Rights violations: Home ministry snubs two-thirds of NHRC enquiry requests
Nearly two-thirds of the enquiry requests made by the National Human Rights Commission (NHRC) to the home ministry regarding cases of human rights violations by law enforcement agencies have gone unheeded.
The commission now seeks the power to investigate the disciplined forces itself and has proposed that the law be amended to that end.
The founding law of the organisation, National Human Rights Commission Act-2009, restricts the commission from investigating any disciplined forces, including police and Rab.
The law only allows the NHRC to request reports and information from the home ministry, or recommend that the ministry conduct investigations.
Since 2012, the NHRC had made 122 such requests to the home ministry for reports, of which only 44 were adequately responded to, shows the commission's annual report.
In 24 cases, the NHRC had did not find the responses to be acceptable and returned the reports asking for reassessment.
"The commission is waiting for reports in 71 cases. Out of them, the commission has urged multiple times in the case of 27 complaints, but has not received any form of response," said the report.
"We want section 18 of the NHRC act, which restricts the commission, to be done away with. We have proposed an amendment to the law. The commission should be able to investigate any and all for human rights violations," NHRC Chairman Kamal Uddin Ahmed told The Daily Star.

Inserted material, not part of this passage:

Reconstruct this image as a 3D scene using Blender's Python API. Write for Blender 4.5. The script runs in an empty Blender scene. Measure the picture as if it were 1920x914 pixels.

"The state does not shelter anyone who does wrong."
He went on to say that while the disciplined forces have their own investigation mechanisms, the NHRC can focus particularly on whether human rights violations have taken place.
"This will not harm anyone in the forces, but rather help identify wrongdoers."
The annual report shows that over the past year, the NHRC questioned the home ministry about 53 cases of human rights violations, in which accusations arose against the law enforcement agencies, and 33 of those are yet to be responded to. In about half of these incidents, the rights body had conducted suo motu (voluntary) interventions.
They noted that in six cases of custodial deaths and five cases of extrajudicial killings picked up from the media, there were no records of legal cases being filed.
This legal shortcoming has been one of the reasons why Bangladesh's NHRC is considered a "Category B" organisation by the Global Alliance of National Human Rights Institutions (GANHRI).
All the national human rights institutions of the world are assessed by GANHRI on how compliant they are with the Paris Principles, which are the international benchmark for national human rights institutions.
Category A is given to fully compliant institutions.
In addition to section 18, the NHRC also seeks to institute regulations concerning enquiry, investigation and settlements. It also regularises the posts at the commission and allows its staffers government pensions.